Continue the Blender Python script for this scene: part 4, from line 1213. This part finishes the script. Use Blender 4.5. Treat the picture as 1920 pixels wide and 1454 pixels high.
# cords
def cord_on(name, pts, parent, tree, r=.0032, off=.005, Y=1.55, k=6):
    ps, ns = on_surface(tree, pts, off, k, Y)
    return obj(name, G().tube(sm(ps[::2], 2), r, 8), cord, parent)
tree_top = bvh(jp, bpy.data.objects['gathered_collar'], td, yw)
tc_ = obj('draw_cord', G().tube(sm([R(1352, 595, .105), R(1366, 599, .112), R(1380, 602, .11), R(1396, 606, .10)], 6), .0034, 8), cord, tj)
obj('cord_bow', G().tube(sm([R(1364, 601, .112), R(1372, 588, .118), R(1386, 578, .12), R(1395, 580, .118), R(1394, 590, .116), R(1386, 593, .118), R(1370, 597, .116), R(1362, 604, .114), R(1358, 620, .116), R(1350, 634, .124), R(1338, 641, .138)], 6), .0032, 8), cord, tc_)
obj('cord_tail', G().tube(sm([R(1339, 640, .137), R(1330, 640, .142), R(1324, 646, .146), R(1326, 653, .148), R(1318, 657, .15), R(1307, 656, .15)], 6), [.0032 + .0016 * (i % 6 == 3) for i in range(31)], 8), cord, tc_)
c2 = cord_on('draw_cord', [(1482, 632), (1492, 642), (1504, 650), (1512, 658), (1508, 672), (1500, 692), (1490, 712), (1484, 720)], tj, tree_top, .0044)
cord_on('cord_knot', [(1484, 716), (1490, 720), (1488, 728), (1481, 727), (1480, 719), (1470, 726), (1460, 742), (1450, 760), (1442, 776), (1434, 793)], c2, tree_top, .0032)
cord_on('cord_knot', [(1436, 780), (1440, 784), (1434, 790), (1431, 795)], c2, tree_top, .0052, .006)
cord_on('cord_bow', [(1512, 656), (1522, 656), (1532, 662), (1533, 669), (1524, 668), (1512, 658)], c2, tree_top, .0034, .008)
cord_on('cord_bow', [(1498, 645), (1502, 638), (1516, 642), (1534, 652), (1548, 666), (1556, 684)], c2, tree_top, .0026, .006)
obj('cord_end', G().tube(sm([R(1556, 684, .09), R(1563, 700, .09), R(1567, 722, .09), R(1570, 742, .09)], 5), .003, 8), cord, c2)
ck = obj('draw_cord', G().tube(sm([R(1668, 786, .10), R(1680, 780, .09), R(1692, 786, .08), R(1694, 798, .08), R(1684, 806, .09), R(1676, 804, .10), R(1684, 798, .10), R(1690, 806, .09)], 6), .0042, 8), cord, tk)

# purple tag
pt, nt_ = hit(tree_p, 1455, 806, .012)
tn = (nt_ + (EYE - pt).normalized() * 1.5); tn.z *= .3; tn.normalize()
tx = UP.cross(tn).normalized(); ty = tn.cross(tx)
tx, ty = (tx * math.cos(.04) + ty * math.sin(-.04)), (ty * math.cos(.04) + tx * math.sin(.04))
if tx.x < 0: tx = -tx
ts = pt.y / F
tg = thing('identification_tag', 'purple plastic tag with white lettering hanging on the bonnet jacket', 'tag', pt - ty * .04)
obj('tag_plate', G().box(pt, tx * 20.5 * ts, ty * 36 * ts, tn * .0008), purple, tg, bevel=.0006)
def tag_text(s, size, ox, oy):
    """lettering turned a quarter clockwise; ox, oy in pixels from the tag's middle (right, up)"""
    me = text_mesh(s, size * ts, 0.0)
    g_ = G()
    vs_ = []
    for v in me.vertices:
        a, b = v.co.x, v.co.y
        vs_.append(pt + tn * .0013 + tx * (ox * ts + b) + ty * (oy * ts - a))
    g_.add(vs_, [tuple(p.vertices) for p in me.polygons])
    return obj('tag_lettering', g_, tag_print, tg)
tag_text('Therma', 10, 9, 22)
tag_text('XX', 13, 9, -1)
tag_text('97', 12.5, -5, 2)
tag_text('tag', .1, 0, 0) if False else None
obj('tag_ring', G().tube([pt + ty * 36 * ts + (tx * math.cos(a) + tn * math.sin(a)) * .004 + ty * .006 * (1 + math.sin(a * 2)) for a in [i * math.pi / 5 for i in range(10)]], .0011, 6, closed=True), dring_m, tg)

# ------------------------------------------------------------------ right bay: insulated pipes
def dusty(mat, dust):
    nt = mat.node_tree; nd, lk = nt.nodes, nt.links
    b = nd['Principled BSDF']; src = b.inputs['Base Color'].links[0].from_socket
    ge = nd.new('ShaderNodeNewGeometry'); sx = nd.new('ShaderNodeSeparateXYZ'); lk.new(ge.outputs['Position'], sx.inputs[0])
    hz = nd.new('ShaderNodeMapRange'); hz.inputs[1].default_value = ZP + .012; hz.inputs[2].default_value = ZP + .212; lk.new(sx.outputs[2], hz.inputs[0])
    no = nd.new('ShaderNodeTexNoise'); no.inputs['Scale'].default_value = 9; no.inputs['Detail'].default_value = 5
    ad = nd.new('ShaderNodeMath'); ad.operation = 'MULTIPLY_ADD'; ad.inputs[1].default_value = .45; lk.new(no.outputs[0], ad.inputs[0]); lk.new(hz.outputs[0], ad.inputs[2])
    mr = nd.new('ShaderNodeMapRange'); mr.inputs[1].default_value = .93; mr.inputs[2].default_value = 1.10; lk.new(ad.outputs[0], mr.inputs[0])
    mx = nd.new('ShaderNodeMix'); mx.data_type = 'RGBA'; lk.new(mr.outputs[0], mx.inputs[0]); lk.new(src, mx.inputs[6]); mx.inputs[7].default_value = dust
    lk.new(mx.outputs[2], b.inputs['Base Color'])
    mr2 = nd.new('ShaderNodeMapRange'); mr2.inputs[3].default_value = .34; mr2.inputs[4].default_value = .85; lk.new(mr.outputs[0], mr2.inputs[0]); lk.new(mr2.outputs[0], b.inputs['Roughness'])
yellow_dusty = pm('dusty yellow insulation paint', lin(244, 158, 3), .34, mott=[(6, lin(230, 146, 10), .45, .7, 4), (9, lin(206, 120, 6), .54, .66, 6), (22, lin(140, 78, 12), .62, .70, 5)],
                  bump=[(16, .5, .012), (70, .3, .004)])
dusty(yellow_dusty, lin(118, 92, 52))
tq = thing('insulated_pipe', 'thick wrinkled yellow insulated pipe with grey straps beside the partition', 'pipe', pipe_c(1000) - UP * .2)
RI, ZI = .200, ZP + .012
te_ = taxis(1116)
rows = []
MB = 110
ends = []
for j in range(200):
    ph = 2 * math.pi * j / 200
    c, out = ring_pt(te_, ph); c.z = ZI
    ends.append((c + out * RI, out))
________
* _Your instructions_
Output the listing above word for word.

* _Reply to the exercise_
Continue the Blender Python script for this scene: part 4, from line 1213. This part finishes the script. Use Blender 4.5. Treat the picture as 1920 pixels wide and 1454 pixels high.
# cords
def cord_on(name, pts, parent, tree, r=.0032, off=.005, Y=1.55, k=6):
    ps, ns = on_surface(tree, pts, off, k, Y)
    return obj(name, G().tube(sm(ps[::2], 2), r, 8), cord, parent)
tree_top = bvh(jp, bpy.data.objects['gathered_collar'], td, yw)
tc_ = obj('draw_cord', G().tube(sm([R(1352, 595, .105), R(1366, 599, .112), R(1380, 602, .11), R(1396, 606, .10)], 6), .0034, 8), cord, tj)
obj('cord_bow', G().tube(sm([R(1364, 601, .112), R(1372, 588, .118), R(1386, 578, .12), R(1395, 580, .118), R(1394, 590, .116), R(1386, 593, .118), R(1370, 597, .116), R(1362, 604, .114), R(1358, 620, .116), R(1350, 634, .124), R(1338, 641, .138)], 6), .0032, 8), cord, tc_)
obj('cord_tail', G().tube(sm([R(1339, 640, .137), R(1330, 640, .142), R(1324, 646, .146), R(1326, 653, .148), R(1318, 657, .15), R(1307, 656, .15)], 6), [.0032 + .0016 * (i % 6 == 3) for i in range(31)], 8), cord, tc_)
c2 = cord_on('draw_cord', [(1482, 632), (1492, 642), (1504, 650), (1512, 658), (1508, 672), (1500, 692), (1490, 712), (1484, 720)], tj, tree_top, .0044)
cord_on('cord_knot', [(1484, 716), (1490, 720), (1488, 728), (1481, 727), (1480, 719), (1470, 726), (1460, 742), (1450, 760), (1442, 776), (1434, 793)], c2, tree_top, .0032)
cord_on('cord_knot', [(1436, 780), (1440, 784), (1434, 790), (1431, 795)], c2, tree_top, .0052, .006)
cord_on('cord_bow', [(1512, 656), (1522, 656), (1532, 662), (1533, 669), (1524, 668), (1512, 658)], c2, tree_top, .0034, .008)
cord_on('cord_bow', [(1498, 645), (1502, 638), (1516, 642), (1534, 652), (1548, 666), (1556, 684)], c2, tree_top, .0026, .006)
obj('cord_end', G().tube(sm([R(1556, 684, .09), R(1563, 700, .09), R(1567, 722, .09), R(1570, 742, .09)], 5), .003, 8), cord, c2)
ck = obj('draw_cord', G().tube(sm([R(1668, 786, .10), R(1680, 780, .09), R(1692, 786, .08), R(1694, 798, .08), R(1684, 806, .09), R(1676, 804, .10), R(1684, 798, .10), R(1690, 806, .09)], 6), .0042, 8), cord, tk)

# purple tag
pt, nt_ = hit(tree_p, 1455, 806, .012)
tn = (nt_ + (EYE - pt).normalized() * 1.5); tn.z *= .3; tn.normalize()
tx = UP.cross(tn).normalized(); ty = tn.cross(tx)
tx, ty = (tx * math.cos(.04) + ty * math.sin(-.04)), (ty * math.cos(.04) + tx * math.sin(.04))
if tx.x < 0: tx = -tx
ts = pt.y / F
tg = thing('identification_tag', 'purple plastic tag with white lettering hanging on the bonnet jacket', 'tag', pt - ty * .04)
obj('tag_plate', G().box(pt, tx * 20.5 * ts, ty * 36 * ts, tn * .0008), purple, tg, bevel=.0006)
def tag_text(s, size, ox, oy):
    """lettering turned a quarter clockwise; ox, oy in pixels from the tag's middle (right, up)"""
    me = text_mesh(s, size * ts, 0.0)
    g_ = G()
    vs_ = []
    for v in me.vertices:
        a, b = v.co.x, v.co.y
        vs_.append(pt + tn * .0013 + tx * (ox * ts + b) + ty * (oy * ts - a))
    g_.add(vs_, [tuple(p.vertices) for p in me.polygons])
    return obj('tag_lettering', g_, tag_print, tg)
tag_text('Therma', 10, 9, 22)
tag_text('XX', 13, 9, -1)
tag_text('97', 12.5, -5, 2)
tag_text('tag', .1, 0, 0) if False else None
obj('tag_ring', G().tube([pt + ty * 36 * ts + (tx * math.cos(a) + tn * math.sin(a)) * .004 + ty * .006 * (1 + math.sin(a * 2)) for a in [i * math.pi / 5 for i in range(10)]], .0011, 6, closed=True), dring_m, tg)

# ------------------------------------------------------------------ right bay: insulated pipes
def dusty(mat, dust):
    nt = mat.node_tree; nd, lk = nt.nodes, nt.links
    b = nd['Principled BSDF']; src = b.inputs['Base Color'].links[0].from_socket
    ge = nd.new('ShaderNodeNewGeometry'); sx = nd.new('ShaderNodeSeparateXYZ'); lk.new(ge.outputs['Position'], sx.inputs[0])
    hz = nd.new('ShaderNodeMapRange'); hz.inputs[1].default_value = ZP + .012; hz.inputs[2].default_value = ZP + .212; lk.new(sx.outputs[2], hz.inputs[0])
    no = nd.new('ShaderNodeTexNoise'); no.inputs['Scale'].default_value = 9; no.inputs['Detail'].default_value = 5
    ad = nd.new('ShaderNodeMath'); ad.operation = 'MULTIPLY_ADD'; ad.inputs[1].default_value = .45; lk.new(no.outputs[0], ad.inputs[0]); lk.new(hz.outputs[0], ad.inputs[2])
    mr = nd.new('ShaderNodeMapRange'); mr.inputs[1].default_value = .93; mr.inputs[2].default_value = 1.10; lk.new(ad.outputs[0], mr.inputs[0])
    mx = nd.new('ShaderNodeMix'); mx.data_type = 'RGBA'; lk.new(mr.outputs[0], mx.inputs[0]); lk.new(src, mx.inputs[6]); mx.inputs[7].default_value = dust
    lk.new(mx.outputs[2], b.inputs['Base Color'])
    mr2 = nd.new('ShaderNodeMapRange'); mr2.inputs[3].default_value = .34; mr2.inputs[4].default_value = .85; lk.new(mr.outputs[0], mr2.inputs[0]); lk.new(mr2.outputs[0], b.inputs['Roughness'])
yellow_dusty = pm('dusty yellow insulation paint', lin(244, 158, 3), .34, mott=[(6, lin(230, 146, 10), .45, .7, 4), (9, lin(206, 120, 6), .54, .66, 6), (22, lin(140, 78, 12), .62, .70, 5)],
                  bump=[(16, .5, .012), (70, .3, .004)])
dusty(yellow_dusty, lin(118, 92, 52))
tq = thing('insulated_pipe', 'thick wrinkled yellow insulated pipe with grey straps beside the partition', 'pipe', pipe_c(1000) - UP * .2)
RI, ZI = .200, ZP + .012
te_ = taxis(1116)
rows = []
MB = 110
ends = []
for j in range(200):
    ph = 2 * math.pi * j / 200
    c, out = ring_pt(te_, ph); c.z = ZI
    ends.append((c + out * RI, out))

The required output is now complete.